Juéhǎi Héshàng yǔlù 絶海和尚語録

Recorded Sayings of Reverend Zekkai by 中津 Zekkai Chūshin (語), 俊承 Shunshō et al. (編)

About the work

A two-fascicle Recorded Sayings collection of 中津 Zekkai Chūshin (1336–1405), Gozan Rinzai-Zen master and pre-eminent Gozan-bungaku poet of the late-Nanbokuchō / early-Muromachi period. Edited by his small-disciple (xiǎoshī 小師) Shunshō 俊承 and others. The text gathers Zekkai’s jōdō sermons and jìsòng exchanges from his four successive abbacies — Erin-ji 惠林寺 in Kai (entered Kōryaku 2 / 1380-10-08), Tōji-in, Shōkoku-ji 相國寺, and Tenryū-ji 天龍寺 — and includes a Ming-court preface by Shì Dàolián 釋道聯 of Jìngcísì 淨慈寺 in Hangzhou dated Yongle 1 / 12 (癸未冬十有二月旣望 = 1404-01-08 NS).

Abstract

Zekkai Chūshin was the most accomplished China-trained Zen master of his generation. After early training under 妙葩 Shun’oku Myōha in the 夢窓疎石 Musō-line, he travelled to Ming China at Ōan 1 / Hongwu 1 (1368) and remained for a decade, studying under Jìtán Zōnglè 宗泐 (1318–1391), Qīngyuǎn 清遠, Shùzhōng Wúwén 恕中無慍 (1309–1386), and Mùān Wéncōng 穆菴文聰 — the four masters Daolian’s preface enumerates. The preface itself records that “in winter Yongle 1 (1403) the shamon Tongmon — possibly Dōmon 等聞 — together with the abbot of Tenryū-ji, Mitsugen Chū 密堅中, came on an embassy to the Ming court; on their return they passed by my temple and presented me with the four-sittings recorded sayings of their master Reverend Zekkai, requesting a preface.” This pre-print circulation of a Japanese Zen master’s yǔlù at the Ming Buddhist establishment was itself unusual.
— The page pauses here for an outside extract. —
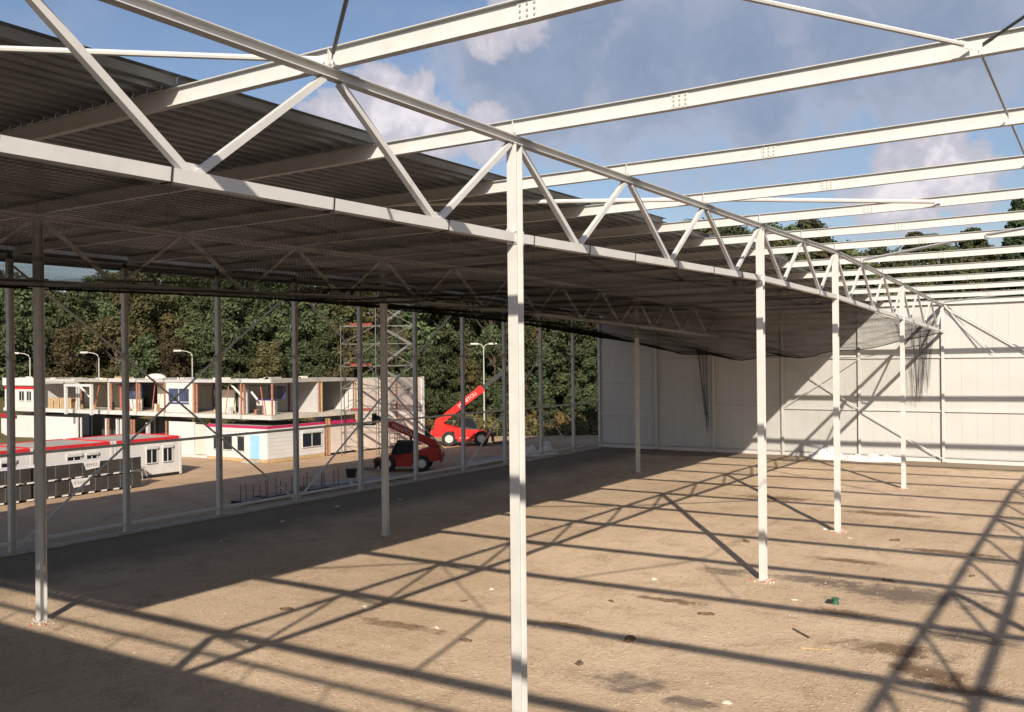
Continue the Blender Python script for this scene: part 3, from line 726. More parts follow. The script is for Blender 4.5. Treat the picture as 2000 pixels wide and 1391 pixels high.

Daolian’s preface frames the work in striking polemical terms: foreign masters, he says, had been criticised in China for “sticking to glossy explanations and unable to cut through to the root-of-life of the practitioner in the manner of Línjì, Déshān, Yúnmén, or Zhàozhōu” — but Zekkai’s recorded sayings, he now sees, refute that prejudice. He situates Zekkai as the “fifth-generation marrow-grandson of Wúzhǔn” (無準五世的骨孫 — i.e. of 師範 Wúzhǔn Shīfàn through Wúxué Zǔyuán, Tōzan Tanshō, and the Musō line) and as “the one who could shatter Línjì’s and Déshān’s nostrils to bits.”

Fascicle 1 records the Erin-ji and Tōji-in abbacies; fascicle 2 the Shōkoku-ji and Tenryū-ji abbacies, plus nenkō memorial-rites, fa-yǔ, jisàn, sònggǔ, and a jìsòng section. Of particular note is the nenkō for Mussō Soseki 夢窓正覺心宗普濟玄猷國師 — explicit testimony to the Musō-line affiliation — and a fa-yǔ address to the Hongwu emperor commemorating Zekkai’s audience at Nanjing.

The dating bracket reflects Erin-ji entry (Kōryaku 2 = 1380) on the low side and Zekkai’s death (1405) on the high side; the printed recension is the Tokugawa-period block-print on which the Taishō text depends.

Translations and research

For Zekkai’s career, China-journey, and literary corpus see: Tamamura Takeji 玉村竹二, Gozan zenrin shūha-zu 五山禅林宗派図 (Heirakuji shoten, 1985); Asakura Hisashi 朝倉尚, Gozan-bungaku no chiri-teki tenkai 五山文学の地理的展開 (Kyūko shoin, 2007); David Pollack, The Fracture of Meaning: Japan’s Synthesis of China from the Eighth through the Eighteenth Centuries (Princeton, 1986), with discussion of Zekkai’s Sinophone poetry. The principal modern critical edition of Zekkai’s verse is in Gozan-bungaku zenshū 五山文学全集, vol. 1; the recorded sayings have not been separately critically edited.

Other points of interest

The Daolian preface is one of two Ming court endorsements that appear in the Japanese Zen section of the Taishō — the other being 妙葩 Shun’oku Myōha’s recorded sayings (KR6t0266, Yao Guangxiao preface). Together they document a brief window of Sino-Japanese Zen literary exchange under the Yongle reign, before the Ashikaga–Ming relationship cooled. Zekkai’s Shōkenkō 蕉堅藁 (a separate kanshi collection, not included in this recorded sayings) is the single most-anthologised body of Japanese Sinophone verse from the Five-Mountain era.